Posted Wed June 19, 2019 4:22pmReport post

Thanks big sigh this is really helpful. Yes he does have a shpo however it just states that he cant delete history on it items and cant download apps. The police are supposed to be checking his phone often however since Jan they have only done it once which in my opinion if they think hes that dangerous etc then they should be doing it more often x

Big sigh

Member since
December 2018

244 posts

Posted Sun June 23, 2019 9:44amReport post

Rainbow - if he has no SHPO in place I think that there is nothing legally stopping him from seeing his kids and exercising his parental responsibility. SS have no legal powers at all to stop him seeing his kids when and where he wants. HOWEVER, that said, I wouldn’t recommend you both do that just now. But it is useful to bear in mind that it is only a judge who can remove children from their parents (police can for a v short amount of time in an emergency). What it will boil down to, unfortunately, is how SS perceive you and the choices that you make as the protective parent. So even though it is your husband who has offended, it will be you who comes under the most scrutiny.

It may be best for you to engage the solicitor rather than him. Work out what it is you want (easier said than done). Do you want reconciliation, do you him to live with you as a family, do you want him to have more access to the children ? Only you can work this out (and there are no right or wrong answers). Then when you have an idea of what it is you want then think of the steps you would need to take to get there. I can’t remember how old your children are, but if one is later teens then you could even differentiate the amount of access according to their understanding. Write down a clear rationale for your decisions and the you could go through them with a solicitor.

Rainbow

Member since
January 2019

282 posts

Posted Sun June 23, 2019 2:41pmReport post

Thanks big sigh. I've started making a list of things I want to ask. He has a shpo but it doesnt mention about not being near children etc so that's why I'm confused at what hes allowed etc and I'm sure the solicitor can advise. His other solicitor lost interest straight after his conviction it may be to do with him getting legal aid and not having to pay them.

At the moment it's still early days as to what I want but within time I would like to feel he could build up that bond with the kids if they want that. They are mid teens so do understand the risks and know who to be safe. I wouldn't expect them to be on their own with him etc but I do feel that it could build up to both of them being able to be with them in public. They are at the age where they go out with friends on their own so really that would be a risk as not even with an adult.

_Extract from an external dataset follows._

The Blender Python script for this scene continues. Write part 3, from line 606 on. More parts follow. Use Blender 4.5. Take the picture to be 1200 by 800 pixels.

I'm still so confused but also I want the solicitor to explain his rights and not just be told by professionals who think that's what should be done. I understand hes more of a risk and I havent denied this, I just feel it can be better dealt with if that makes sense. I need to go about it carefully as I dont want ss thinking I'm taking his side. I'm not. I just want what's best for my family. He was convicted in January so I know it hasn't been long but we have been doing supervised access since the knock which was 2 years ago! X

Rainbow

Member since
January 2019

282 posts

Posted Wed July 31, 2019 4:30pmReport post

Hi

My husband went to see a solicitor today but all they said really was that he needs to speak to his probation officer to see how to get the risk down to low risk and to ask ss for a review. She said his order doesnt have any restrictions with children or own children and it really just means being careful when accessing internet. Not allowed to download apps or delete history. She did query why he needed to go on the rehab course but I guess that's part of his order. He mentioned that he got legal aid with solicitor for his case so when it was over they didn't bother explaining his order etc.